Action Point review – Johnny Knoxville takes a renegade theme-park ride

Bearable? Johnny Knoxville in Action Point.
Bearable? Johnny Knoxville in Action Point. Photograph: Sean Cliver


Still no sign of that Adventureland sequel, but this week brings us a puzzling film in which 47-year-old Johnny Knoxville, in the guise of a renegade theme-park operator, gets to rag on millennials for their observance of basic health-and-safety codes. Cinema, like life, is rarely fair. If Knoxville’s Jackass movies were, for better and frequently for worse, everything they set out to be, Action Point looks very much like the kind of PG-13 rated compromise – gooey teen coming-of-ager, with stunts attached – which studio Paramount might have imposed on the Jackass doofi had producer-director Spike Jonze not had their back. Watching it is like travelling through a wormhole to a slightly crummier version of 2004.
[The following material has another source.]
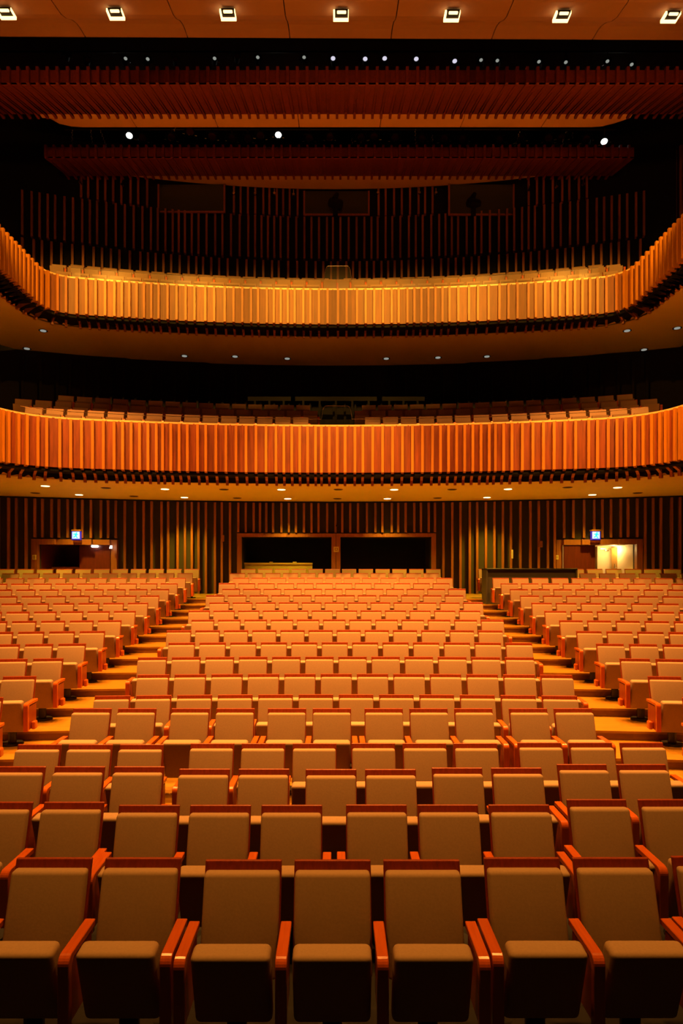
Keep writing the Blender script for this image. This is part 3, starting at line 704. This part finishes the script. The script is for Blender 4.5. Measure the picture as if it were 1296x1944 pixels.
def arm(mb, xc, mi=0, w=0.066):
    prof = [(-0.10, 0.655)]
    for i in range(7):
        t = i/6*PI/2; prof.append((-0.50+0.055-0.055*math.sin(t)*1.0, 0.655-0.055+0.055*math.cos(t)))
    prof += [(-0.50, 0.24), (-0.455, 0.24), (-0.455, 0.585)]
    for i in range(1, 4):
        t = i/4*PI/2; prof.append((-0.455+0.03*math.sin(t)*0.8, 0.59+0.03*(1-math.cos(t))))
    prof += [(-0.42, 0.615), (-0.10, 0.615)]
    mb.prism(prof, w, (xc, 0, 0), (0, 1, 0), (1, 0, 0), mi)
def armpanel(mb, xc, mi=0):
    mb.box(xc-0.024, xc+0.024, -0.452, -0.14, 0.25, 0.60, mi)
def mk_arm(xc):
    a = MB(); arm(a, xc); b = MB(); armpanel(b, xc)
    return a.mesh('armrest', ['arm'], 0.004, 1), b.mesh('arm_panel', ['cherry'], 0.004, 1)
PITCH = 0.572; AX = 0.286
me_armR = mk_arm(AX); me_armL = mk_arm(-AX)
AX2 = 0.287
def bracket(xc, s):
    m = MB(); m.box(min(xc, xc+s*0.06), max(xc, xc+s*0.06), -0.36, -0.24, 0.24, 0.36); return m.mesh('aisle_lamp', ['arm'], 0.02, 2)
me_brR = bracket(AX+0.024, 1); me_brL = bracket(-AX-0.024, -1)
mb = MB(); mb.cyl((0, -0.24, 0.025), (0, -0.24, 0.33), 0.06, 0.06, 12); mb.box(-0.2, 0.2, -0.30, -0.16, 0.30, 0.36); me_ped = mb.mesh('pedestal', ['black'])
mb = MB(); mb.cyl((0, -0.24, 0.0), (0, -0.24, 0.03), 0.16, 0.15, 20); me_disc = mb.mesh('base_disc', ['black'])
def seat(X, Y, z, rz, label, group, left=False, right=True, aisle=0):
    r = thing('theatre_seat', label, 'seat', (X, Y, z), rz, group)
    link('backrest', me_back, r); link('back_shell', me_shell, r); link('seat_cushion', me_cush, r)
    pd = link('pedestal', me_ped, r); link('base_disc', me_disc, pd)
    for on, me, sd, br in ((left, me_armL, -1, me_brL), (right, me_armR, 1, me_brR)):
        if on:
            a = link('armrest', me[0], r); p = link('side_panel', me[1], a)
            if aisle == sd: link('aisle_lamp', br, a)
    return r
SCREEN = []
def add_seat(*a, **k): seat(*a, **k)
FRONT = {
 1: [[100, 267.5], [461.5, 629.5, 802], [993, 1162.5], [1352]],
 2: [[6, 132.5], [281.5, 416, 554], [715, 851, 986.5], [1136, 1270]],
 3: [[36, 151, 260], [387, 500], [628.5, 741], [869, 981], [1108, 1218]],
 4: [[72, 169, 269], [401.5, 500, 596.5], [709, 806.5, 902.5], [1023, 1122, 1221.5]],
 5: [[173.5, 259], [360.5, 446.5], [544.5, 629.5], [729, 814, 898], [1002.5, 1089.5]],
}
YTOP = {1: (1632, 1638, 1631), 2: (1526, 1533, 1521), 3: (1456, 1463, 1452), 4: (1416, 1413, 1411), 5: (1344, 1346, 1344)}
RW = {1: 'front row', 2: 'second row from the front', 3: 'third row from the front', 4: 'fourth row from the front', 5: 'fifth row from the front'}
for r, units in FRONT.items():
    n = 0
    for u in units:
        dU = ROWD[r]; Xc = [(x-CX)*dU/F for x in u]
        # equalise spacing inside a unit to one seat pitch
        c = sum(Xc)/len(Xc); u0 = [c+(i-(len(u)-1)/2)*0.574 for i in range(len(u))]
        t = max(-1, min(1, (sum(u)/len(u)-CX)/560)); yl, yc, yr = YTOP[r]
        yt = yc+(yl-yc)*t*t if t < 0 else yc+(yr-yc)*t*t
        d = (CZ-0.97-ROWZ[r])*F/(yt-HY) if r < 5 else dU
        for j, X in enumerate(u0):
            n += 1
            add_seat(X*d/dU, d, ROWZ[r], 0, 'beige folding seat with wooden armrests, %s from left in the %s' % (ORD[n], RW[r]), 'loose seats in the flat front rows', left=(j == 0), right=True)
CEN = {6: (184, 1091, 12), 7: (263, 1082, 12), 8: (264, 1011, 12), 9: (321, 1007, 12), 10: (319, 951, 12), 11: (365, 953, 12), 12: (360, 909, 12), 13: (399, 914, 12), 14: (392, 878, 12),
       15: (422, 883, 12), 16: (416, 852, 12), 17: (443, 857, 12), 18: (438, 831, 12), 19: (458, 835, 12)}
STUFF = []
def tagrow(r): return 'raked row %s' % r
for r in range(6, 20):
    a, b, n = CEN[r]; d = ROWD[r]; c = ((a+b)/2-CX)*d/F
    if r in (18,): c += 0
    for j in range(n):
        X = c+(j-(n-1)/2)*PITCH; Y = d-sag(X); rz = -X/50
        if r >= 17: STUFF.append((X, Y, ROWZ[r], rz, j == 0, True)); continue
        add_seat(X, Y, ROWZ[r], rz, 'beige folding seat, %s from left in the centre block, %s row from the front' % (ORD[j+1], ORD[r]), 'raked seats of the centre block', left=(j == 0), right=True, aisle=(1 if j == n-1 else -1 if j == 0 else 0))
    # side blocks: start from the aisle
    for sgn, edge in ((-1, -4.63), (1, 4.80)):
        j = 0
        while True:
            X = edge+sgn*(0.246+j*PITCH*1.015)
            Y = d-sag(X); inner = (X-sgn*0.25)*F/Y+CX
            if (inner < -4 if sgn < 0 else inner > 1300) or (r >= 18 and j >= 11) or j >= 13: break
            rz = -X/50
            side = 'left' if sgn < 0 else 'right'
            if r == 18 and sgn > 0 and 0 <= (X-edge) < 3.05: j += 1; continue
            la = (sgn > 0 and j == 0) or (sgn < 0); ra = (sgn < 0 and j == 0) or (sgn > 0)
            if r >= 17: STUFF.append((X, Y, ROWZ[r], rz, la, ra))
            else:
                add_seat(X, Y, ROWZ[r], rz, 'beige folding seat, %s from the aisle in the %s block, %s row from the front' % (ORD[j+1], side, ORD[r]), 'raked seats of the %s block' % side, left=la, right=ra, aisle=(1 if sgn < 0 else -1) if j == 0 else 0)
            j += 1
print('individual seats', len([o for o in COL.objects if o.name.startswith('theatre_seat')]), 'stuff', len(STUFF))
# simple whole-seat mesh for far rows
def simple(left, right):
    a = MB(); slab(0.238, 0.36, HB-0.03, -0.045, 0.03, a, 0); me = a
    slab(0.246, 0.34, HB, 0.031, 0.055, a, 1); cushion(a, 0)
    if left: arm(a, -AX, 2); armpanel(a, -AX, 1)
    if right: arm(a, AX, 2); armpanel(a, AX, 1)
    a.cyl((0, -0.24, 0), (0, -0.24, 0.33), 0.06, 0.06, 8, 3); a.cyl((0, -0.24, 0), (0, -0.24, 0.03), 0.16, 0.15, 12, 3)
    return a
def brow(d, z, k, x0, n, sgn):
    x = (x0-CX)*d/F
    for j in range(n):
        X = x+sgn*(0.245+j*0.574); STUFF.append((X, d-k*X*X, z, -2*k*X, False, True))
for i, (xl, nl, xr, nr) in enumerate(((606-21, 15, 692.7, 15), (602.6, 17, 673, 17), (588, 15, 687, 16))):
    d, z = BR1[i]; brow(d, z, K1, xl, nl, -1); brow(d, z, K1, xr, nr, 1)
for i, (xl, nl, xr, nr) in enumerate(((607, 16, 672, 16), (638, 18, 638, 18), (624, 17, 652, 17))):
    d, z = BR2[i]; brow(d, z, K2, xl, nl, -1); brow(d, z, K2, xr, nr, 1)
big = MB(); bases = {}
for (X, Y, z, rz, l, r) in STUFF:
    s = bases.setdefault((l, r), simple(l, r)); i = len(big.v); cs, sn = math.cos(rz), math.sin(rz)
    big.v += [(X+v[0]*cs-v[1]*sn, Y+v[0]*sn+v[1]*cs, z+v[2]) for v in s.v]
    big.f += [tuple(i+k for k in f) for f in s.f]; big.m += s.m
tag(link('theatre_seats', big.mesh('rear_seats', ['fabric', 'cherry', 'arm', 'black'])), 'distant beige seats of the last three stalls rows and of both balconies', 'seats', None, 'stuff')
The sense of a fading star looking over a repeatedly dislocated shoulder is underlined by the new film’s framing. Bookend scenes find Knoxville, in Bad Grandpa latex, reminiscing with a grandchild about the late 70s heyday in which his beat-up backwoods attraction’s fortunes were transformed when the rides’ speed limiters were removed. The upshot is an erratic run of skits, assembled with neither rhyme nor reason, in which Knoxville and loyal second Chris Pontius are knocked over, or have live squirrels introduced to their nethers, or chuckle at the sight of copulating dogs. Some of these – like an incident involving a siege catapult – are just blunt enough to force out a fleeting snicker; most yield frowns or uneasy grimaces.

Watch the trailer for Action Point

The surprise is that such a reactionary artefact should be credited to a director best associated with progressive British comedy. Tim Kirkby (Stewart Lee’s Comedy Vehicle, Fleabag) appears to have chiefly asserted himself by getting Sham 69 and The Undertones on to the soundtrack, thereby scattering traces of punk attitude amid the product placement and flagrantly insincere father-daughter bonding. Elsewhere, evidence suggests Kirkby could only go along with some questionable executive-level decisions, and then the ageing Jackass yahoos making mildly merry while trashing his set. Not good for much, all told, but there may be a lesson in here about the extent to which rowdy rabbles can ever be successfully appeased.